I recently found out from watching a discussion filmed on the Phil Donahue show that the term anti-Semitic in its true and historical context refers to people who live in Northeast Africa who speak an African and an Asian language. I'm not from Northeast Africa, but I am African and Asian in my ethnic makeup. I know what it is to be half of a race, semi means half.
I've felt the scalding burn of hatred that comes in the rejection of me as one of their own. The Asian restaurant owner who unapologetically informed me that she was out of rice and indignantly stared at me as I walked uncomfortably out of her little storefront.
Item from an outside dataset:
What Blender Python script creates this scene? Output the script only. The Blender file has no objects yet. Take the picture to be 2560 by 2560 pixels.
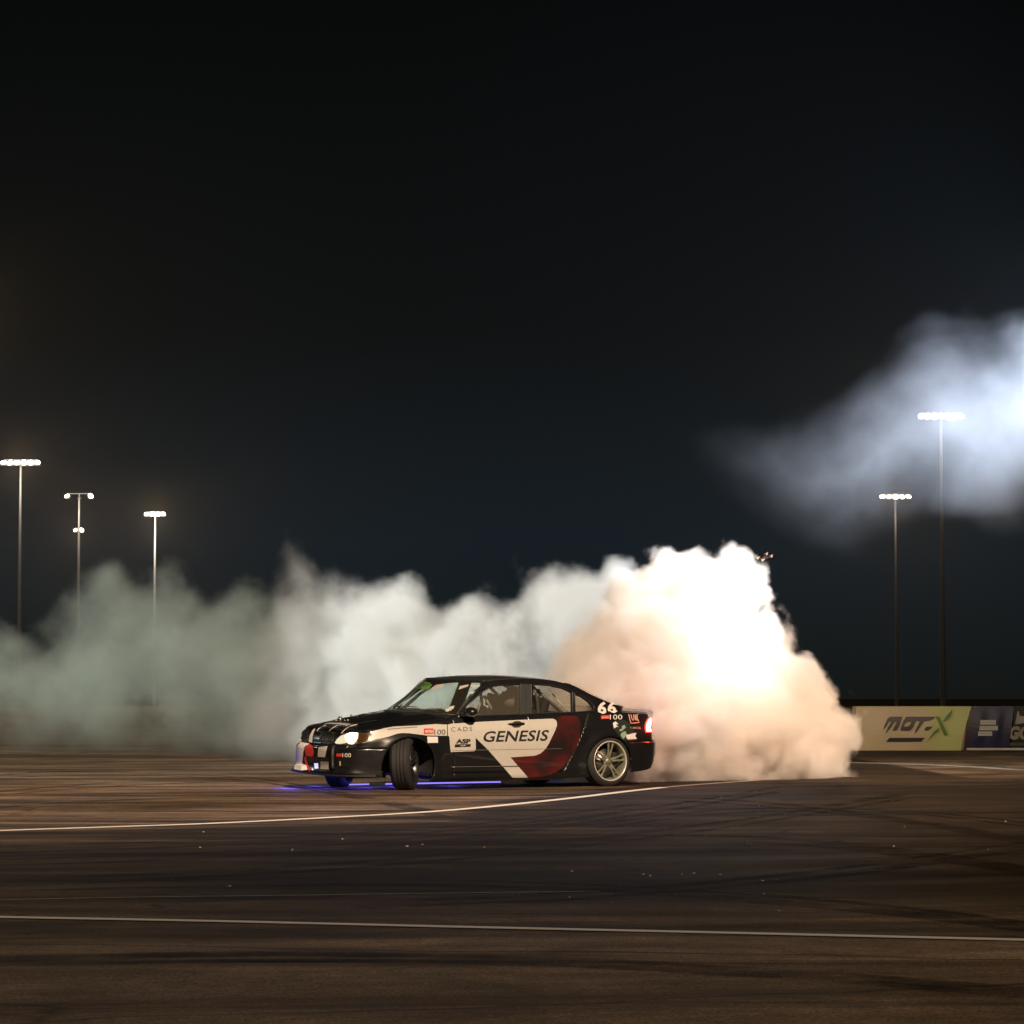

I saw her eyes still on me from across the street as I briefly turned in her direction to get in my car and shut my door.
In high school, the friend of a friend - who's advances I had turned down because he already had a girlfriend - who told me that I wasn't allowed to say "n*$$@" and got all hyped about punching me in my face if I said it. The subtler form of rejection from a nasty co-worker who told me I was white because my hair wasn't kinky. I straightened my hair. Hid my kinks just like she did. My hair was not as kinky as hers, but humidity and lack of an iron would expose me just the same. One day it did. I still remember the amazed look of a coworker who saw my unsmoothed hair because my friend had delayed in returning me my curling iron. Although by nature possessing a very congenial personality, she warmed up to me even more and seemed delighted to see the true nature of my hair that I had masterly hidden.
Underlying my struggles with peer-acceptance was my struggle for self-acceptance. Into adulthood the struggle was still my companion. I prayed and asked God one time why I couldn't just be one race, asian or black; I never wanted to be white. Why the curse of being both? The days of my childhood were bundled with confusion that comes with being aware that I stand out for reasons I couldn't understand. I was just being myself like everyone else...or not like anyone else?
Constantly my asian grandmother was telling me I'm just like a stubborn Asian daughter; that's wasn't a compliment, sons and obedience are favored. Contrastingly, I was the black entertainment for my older siblings, they would laugh wildly at me, how move my neck and put my hand on my hip when I'm talking back to them. This hostile intrusion into my ethnic identity permeated my social environment. One occasion of many, I was reminded of my unwanted blackness when the most unliked boy in school yells "black girl" at me after I out ran him, and everyone else, in gym class.
Books about being half might have helped me. Real pictures of people in Northeast Africa called semites might have lessened my bewilderment for other people's interpretation of me. I wouldn't have felt like I was the only one. But semite is a political term used in media and badly written U.S. History curriculum. I can't use my semite identity to feel whole around people because a white religious group has trademarked it. How they are accepted as semites is absolutely beyond any reasoning to me. Maybe I should to travel to Northeast Africa. I would be the only semite not offended by anti-Semitic encounters, it would be like a brush with the truth for me. My identity returned to me and one less obstacle to be whole.